**Task to carry out**: Go from the first line to the line with "CX, CY = W / 2, HT / 2" and return those lines verbatim, ends included.

**Material provided**:
══════════════════════════════
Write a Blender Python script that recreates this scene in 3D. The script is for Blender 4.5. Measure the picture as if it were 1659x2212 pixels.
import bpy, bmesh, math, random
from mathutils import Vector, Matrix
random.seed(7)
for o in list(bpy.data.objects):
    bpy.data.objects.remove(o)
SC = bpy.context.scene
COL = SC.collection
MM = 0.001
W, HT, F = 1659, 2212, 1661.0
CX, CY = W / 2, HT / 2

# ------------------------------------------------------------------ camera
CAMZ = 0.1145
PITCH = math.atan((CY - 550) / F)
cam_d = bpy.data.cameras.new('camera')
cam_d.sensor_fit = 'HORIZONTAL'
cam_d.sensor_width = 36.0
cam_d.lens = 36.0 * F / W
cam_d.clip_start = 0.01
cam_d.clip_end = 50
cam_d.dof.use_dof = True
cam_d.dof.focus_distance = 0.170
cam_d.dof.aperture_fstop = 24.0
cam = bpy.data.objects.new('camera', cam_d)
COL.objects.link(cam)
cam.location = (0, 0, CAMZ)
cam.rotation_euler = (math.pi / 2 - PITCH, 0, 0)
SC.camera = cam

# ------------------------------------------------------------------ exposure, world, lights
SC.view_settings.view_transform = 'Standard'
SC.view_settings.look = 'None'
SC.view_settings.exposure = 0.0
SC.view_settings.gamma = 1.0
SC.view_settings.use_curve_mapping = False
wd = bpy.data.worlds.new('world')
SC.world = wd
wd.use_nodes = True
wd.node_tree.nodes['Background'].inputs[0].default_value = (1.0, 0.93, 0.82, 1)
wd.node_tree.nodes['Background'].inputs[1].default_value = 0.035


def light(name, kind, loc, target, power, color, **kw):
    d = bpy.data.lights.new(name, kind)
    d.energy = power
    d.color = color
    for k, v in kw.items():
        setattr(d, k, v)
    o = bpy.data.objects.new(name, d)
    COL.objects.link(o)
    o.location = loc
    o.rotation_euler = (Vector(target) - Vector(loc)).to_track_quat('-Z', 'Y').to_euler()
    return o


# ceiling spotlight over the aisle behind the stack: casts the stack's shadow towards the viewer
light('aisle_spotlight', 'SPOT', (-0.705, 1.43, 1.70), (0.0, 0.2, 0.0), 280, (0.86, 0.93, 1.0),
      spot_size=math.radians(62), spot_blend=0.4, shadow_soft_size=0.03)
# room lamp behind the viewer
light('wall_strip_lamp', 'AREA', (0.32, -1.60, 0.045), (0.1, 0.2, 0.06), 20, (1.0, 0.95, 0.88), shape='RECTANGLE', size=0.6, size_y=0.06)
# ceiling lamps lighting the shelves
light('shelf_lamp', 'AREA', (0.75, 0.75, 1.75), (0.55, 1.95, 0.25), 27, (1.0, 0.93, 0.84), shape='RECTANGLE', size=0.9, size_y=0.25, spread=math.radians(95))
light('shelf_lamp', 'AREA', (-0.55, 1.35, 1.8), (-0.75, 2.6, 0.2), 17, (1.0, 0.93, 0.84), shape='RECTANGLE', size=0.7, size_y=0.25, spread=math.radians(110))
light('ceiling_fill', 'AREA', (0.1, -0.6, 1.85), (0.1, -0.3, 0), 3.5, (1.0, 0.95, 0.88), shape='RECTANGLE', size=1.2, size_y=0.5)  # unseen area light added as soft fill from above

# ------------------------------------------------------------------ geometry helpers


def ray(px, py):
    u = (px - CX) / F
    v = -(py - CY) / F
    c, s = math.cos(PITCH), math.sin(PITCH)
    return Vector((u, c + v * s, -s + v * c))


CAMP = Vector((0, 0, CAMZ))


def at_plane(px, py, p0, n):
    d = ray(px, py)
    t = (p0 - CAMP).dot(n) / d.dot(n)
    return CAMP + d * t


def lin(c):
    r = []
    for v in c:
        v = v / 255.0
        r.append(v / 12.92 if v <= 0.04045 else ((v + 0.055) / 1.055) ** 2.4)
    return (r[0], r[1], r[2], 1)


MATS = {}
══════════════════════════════
**Task output**:
Write a Blender Python script that recreates this scene in 3D. The script is for Blender 4.5. Measure the picture as if it were 1659x2212 pixels.
import bpy, bmesh, math, random
from mathutils import Vector, Matrix
random.seed(7)
for o in list(bpy.data.objects):
    bpy.data.objects.remove(o)
SC = bpy.context.scene
COL = SC.collection
MM = 0.001
W, HT, F = 1659, 2212, 1661.0
CX, CY = W / 2, HT / 2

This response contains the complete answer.